Kurlansky's (1997) account of the fishing out of the almost unimaginably abundant
cod grounds of the north-west Atlantic, a thousand-year story climaxed by the types
of technology highlighted above, shows the immense scale of these encounters
which have passed by and continue to pass by largely unconsidered in ethical terms.
When our gaze can penetrate these spaces, what we see is equally startling and
disturbing. In one of the many natural history films made by the BBC and fronted
by David Attenborough, an underwater camera followed an ocean-going fishing
trawler as the catch that had been made was sorted on deck. As the boat proceeded,
the camera recorded a steady rain of differing dead creatures—those of no economic
value thrown back overboard—as they sank down past the camera to the seabed
below. Here, maybe, they would be eaten by sharks, which had been caught, had
their fins cut off and then thrown back into the sea, but which survive by squirming
across the sea bed. The bi-kill of fishing is recorded at 50 per cent of the total catch,
since in the pursuit of some prey, others are indiscriminately slaughtered. Big-game
fishing, shark-hunting and fishing more generally are still devoid of any widespread
ethical consideration. This, when compared to the concern for some land-based human
—animal relations, shows just how distant from our ethical vision are these other
beings living in this profoundly other form of space. As Smith (1998:23) proposes,
factors of distance and otherness have long been seen as critical in the dissipation of
ethical concern, citing Ginzburg's (1994:108) use of Aristotle's assertion that 'the
nearness of the terrible makes men [sic] pity…. Men also pity those who resemble
themselves.'
Another example of the failure of our ethical gaze to penetrate watery spaces is the
factory farming of salmon. Apart from a number of environmental management
problems which have attracted some attention, there would appear to be significant
ethical issues here which apparently go completely unconsidered. Salmon have long
been held up as icons of the 'wonder of nature' because of their remarkable life-
cycle.
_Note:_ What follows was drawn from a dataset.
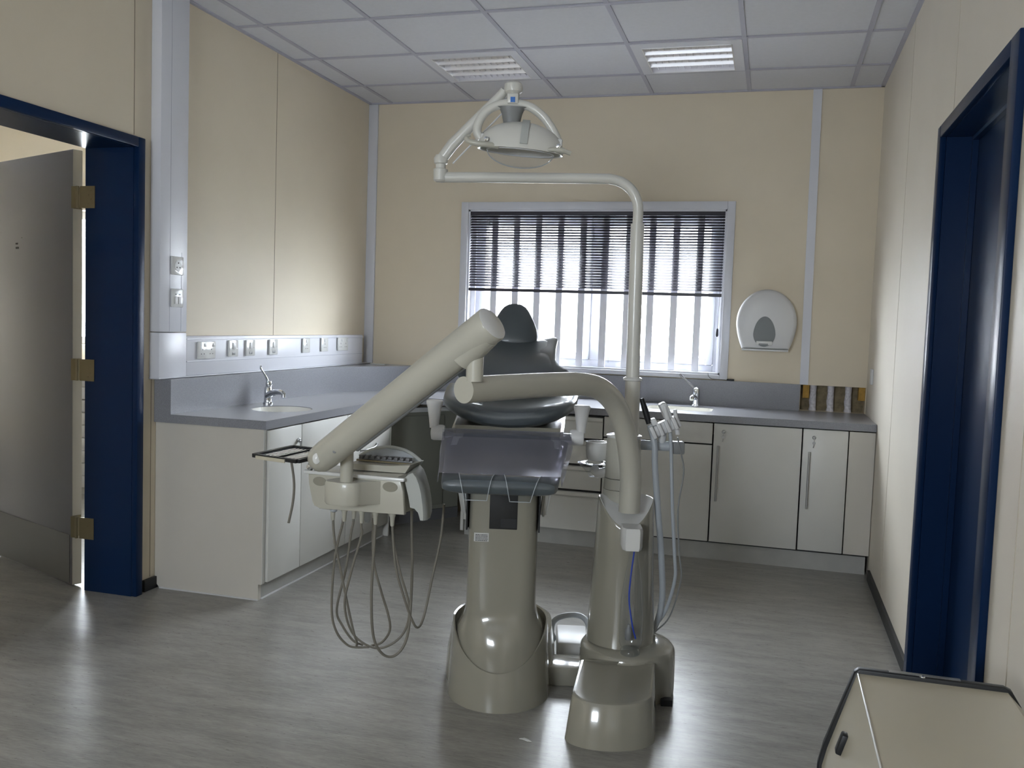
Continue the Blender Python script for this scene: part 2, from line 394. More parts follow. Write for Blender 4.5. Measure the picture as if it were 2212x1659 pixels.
# leaf swung into the next room, past square
hx, hy = -0.338, -2.434
la = math.atan2(0.285, -0.72)          # direction from hinge edge along the leaf
LF = T((hx, hy, 0), la)
lf = obj('door_leaf', bx(0.0, 0.80, -0.045, 0.0, 0.012, 2.045, bev=0.002), 'leaf_grey', d, LF)
obj('leaf_edge', bx(-0.003, 0.0, -0.044, -0.001, 0.014, 2.043), 'leaf_edge', lf, LF)
for sgn in (1,):
    obj('kick_plate', bx(0.02, 0.79, 0.0, 0.0025, 0.02, 0.25), 'kick_grey', lf, LF)
bm = B(); box(bm, 0.545, 0.568, 0.0, 0.001, 1.625, 1.633); box(bm, 0.535, 0.567, 0.0, 0.001, 1.603, 1.613); box(bm, 0.50, 0.503, 0.0, 0.001, 1.655, 1.659)
obj('scuff_mark', bm, 'ink', lf, LF)
for z0 in (1.775, 0.985, 0.245):
    bm = B(); LFz = LF
    box(bm, -0.0055, -0.0035, -0.040, 0.0, z0, z0+0.1)
    h = obj('hinge', bm, 'brass', d, LF)
    bm = B(); box(bm, -0.285, -0.205, DY1-0.003, DY1-0.001, z0, z0+0.1); tube(bm, [(-0.300, DY1-0.002, z0), (-0.300, DY1-0.002, z0+0.1)], 0.0075, 12); box(bm, -0.335, -0.300, DY1-0.001, DY1+0.002, z0, z0+0.1)
    for k in range(4): lathe(bm, [(0.004, 0), (0.004, -0.0015)], (-0.240+0.012*(k % 2), DY1-0.003, z0+0.02+0.02*k), 8, 'Y')
    obj('hinge_leaf', bm, 'brass', h)
# next room: white drawer cabinet
nc = thing('drawer_chest', 'white chest of shallow drawers in the next room, behind the open door leaf', 'drawers', (-2.3, -0.35, 0))
obj('body', bx(-2.9, -1.7, -0.60, -0.02, 0.0, 0.90), 'laminate', nc)
for k in range(9): obj('drawer', bx(-2.88, -1.72, -0.618, -0.601, 0.09*k+0.05, 0.09*k+0.133, bev=0.003), 'white_satin', nc)
nw = sroot('window_2', (-2.4, 0, WZ0)); bm = B()
for x0, x1, z0, z1 in ((-3.3, -3.24, WZ0, WZ1), (-1.56, -1.5, WZ0, WZ1), (-3.24, -1.56, WZ0, WZ0+0.06), (-3.24, -1.56, WZ1-0.06, WZ1)): box(bm, x0, x1, 0.10, 0.16, z0, z1)
obj('window_frame', bm, 'pvc_white', nw); obj('pane', bx(-3.24, -1.56, 0.125, 0.131, WZ0+0.06, WZ1-0.06), 'glass', nw)
rw = sroot('window_3', (1.5, YB, 1.5)); bm = B()  # unseen rear window, its opening sized to throw fill on the fronts
for x0, x1, z0, z1 in ((0.95, 1.01, 1.25, 2.05), (2.19, 2.25, 1.25, 2.05), (1.01, 2.19, 1.25, 1.31), (1.01, 2.19, 1.99, 2.05), (1.57, 1.63, 1.31, 1.99)): box(bm, x0, x1, YB-0.16, YB-0.10, z0, z1)
obj('window_frame', bm, 'pvc_white', rw); obj('pane', bx(1.01, 2.19, YB-0.131, YB-0.125, 1.31, 1.99), 'glass', rw)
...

Ironically, it is the very spatiality of this, the distances, the navigation feats
and the returning to the same river to spawn, which has made it so. This has been
reflected in the building of salmon steps to allow them to pass river engineering
features. But now millions of salmon are denied this life-cycle, having instead the
dimensions of a fish-farm cage as their life territory. The consequences of this
inability of salmon to respond to whatever drives their natural cycles no doubt
cannot be easily assessed, but, suffering or not, it is surely an issue which needs some
sort of ethical assessment. Yet this is apparently lacking, again perhaps due to the
very otherness of these beings and the spaces in which their stories unfold.